Given its gigantic size, this ocean of information has to be harnessed to make it manageable and useful to users and learners. In this regard, WWW appears to be very useful in that its network-based hypertextual capabilities make it very appropriate to organize into a hierarchy this huge volume. CERN [2] has started a very interesting project called the WWW Virtual Library. Its purpose is to create a distributed catalogue of all the Internet resources accessible via WWW. It is maintained on a voluntary basis by people who are specialists in a specific domain and who are willing to share and maintain a document, or a hierarchy of documents, that reflect a certain structure of their domain, giving access to all the major Internet-accessible resources that they are aware of.
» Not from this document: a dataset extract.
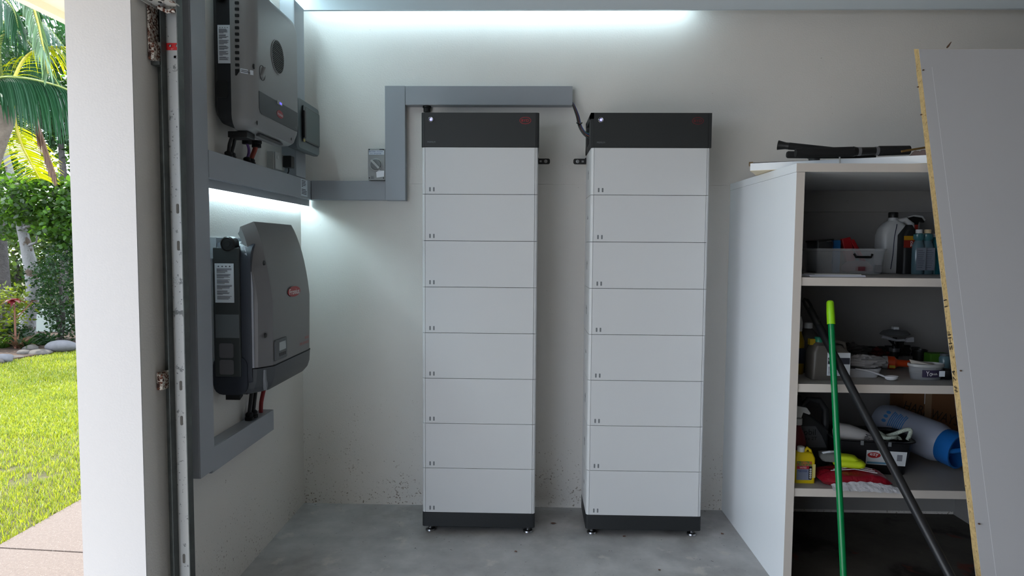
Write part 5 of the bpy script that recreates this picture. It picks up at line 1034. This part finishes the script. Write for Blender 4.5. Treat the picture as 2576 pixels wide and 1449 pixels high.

The subjects of the WWW Virtual Library range over a very wide spectrum, covering most regular subjects of study, as well as recreational subjects or more esoteric ones like "Paranormal Phenomena" or UFOs.
Electronic journals and online magazines also constitute interesting sources of information that are probably going to develop and grow as people get more accustomed to the electronic media.
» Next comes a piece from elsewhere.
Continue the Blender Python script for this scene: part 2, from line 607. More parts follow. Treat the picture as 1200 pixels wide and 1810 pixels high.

As useful as they may be for researchers or post-graduate students, these structuring resources are probably not directly usable as is for more basic educational purposes. They are nevertheless a good example of what can be done to present a subject to people who want to learn about it. One can easily imagine developing more elaborate structural documents that will guide learners in their exploration of a subject domain. The educational material would thus consist of a combination of explanatory text, pointers to more in-depth material publicly available on the Internet and, possibly, some features of the closed corpus approach by which the learner could be evaluated and proposed complementary or remedial material.
An interesting pedagogical strategy [wra94] one can use in the open corpus approach is to have pupils use WWW in their process of knowledge appropriation [3] by giving them the task to create their own documents that will tie together the information they have collected in a more constructive way than just enumerate pointers to existing documents [4]. These synthetic documents (in the sense of documents synthesizing the content of other documents) created by pupils can also help the teacher have a better grasp of the pupils' mental structures. Even more important, the pupils' documents can help the teacher offer appropriate remediation to those pupils who have not been able to go far enough in their discovery of a subject.
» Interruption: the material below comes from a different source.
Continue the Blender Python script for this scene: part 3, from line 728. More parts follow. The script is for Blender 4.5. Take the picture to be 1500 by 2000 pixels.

However, for this to happen, there is a need for appropriate tools that will make it much easier for teachers to integrate forms in their hyperdocuments and produce the corresponding cgi-bin scripts and programs to handle the data collected with these forms.
As for the ethical and technical issues that are raised by having youngsters gain potential access to "undesirable" documents or pull huge amounts of data over long distances, we have shown that technical solutions existed that should reassure educators and allow them to give their pupils open but not unlimited access to the Internet, even outside the classroom. The kiosk mode makes it possible to limit the access to a more or less controlled set of documents, making it virtually impossible to reach those servers that distribute offending documents.
The problem of excessive network traffic could be resolved in the same way, but limiting the access to servers that provide only "reasonably sized" documents is probably too drastic. Ideally, the WWW viewers should include the possibility to limit the size of the documents that can be retrieved. The HTTP protocol allows it already, since a WWW client can use the HEAD request method to get, among other information, the size of a document. The authors are however not aware of any WWW viewer that implements such a capability.